Thirty-eight states, including all of the states surrounding the commonwealth except Indiana, allow one or more of their local governments to levy a local-option sales tax.

Fischer encouraged Leadership Louisville attendees to ask their legislators to let Kentuckians vote on whether to amend the constitution to allow for local option sales taxes. (The taxes must then be approved by voters on a case-by-case basis.)

A Senate bill to do so failed in the 2013 legislative session.

For Louisville to continue to grow, the city must find ways to pay for large-scale development, Fischer has said.
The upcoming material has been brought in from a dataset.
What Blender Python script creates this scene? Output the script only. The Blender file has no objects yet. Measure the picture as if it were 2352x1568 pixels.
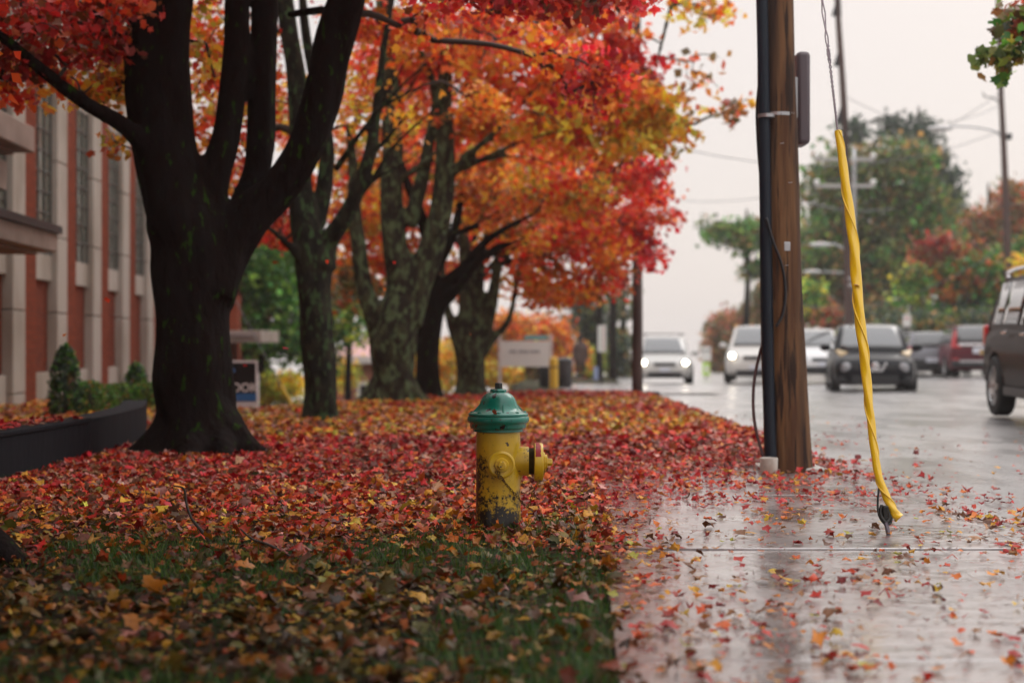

A Courier-Journal Bluegrass Poll in February found that 72 percent of Kentucky voters favored the amendment, which would allow local communities to impose taxes for specific programs or projects. Only 19 percent said they opposed the amendment and 9 percent said they were not sure.

Residents of Oklahoma City have passed two more rounds of local-option sales tax projects: MAPS For Kids in 2001, which generated $514 million, along with a $180 million Oklahoma City Public Schools bond issue, which was used for school facility improvements, technology and transportation projects; and MAPS 3 in 2011, which is a $777 million 10-year construction program that includes a new downtown convention center, a new downtown public park, modern streetcar/transit program, river and fairgrounds improvements, senior health and wellness centers, trail and sidewalks.

In 2008, the citizens approved another short term one-cent sales tax after the MAPS for Kids tax expired to fund improvements at the downtown arena and build an off-site practice facility to accommodate the new NBA franchise, the Oklahoma City Thunder.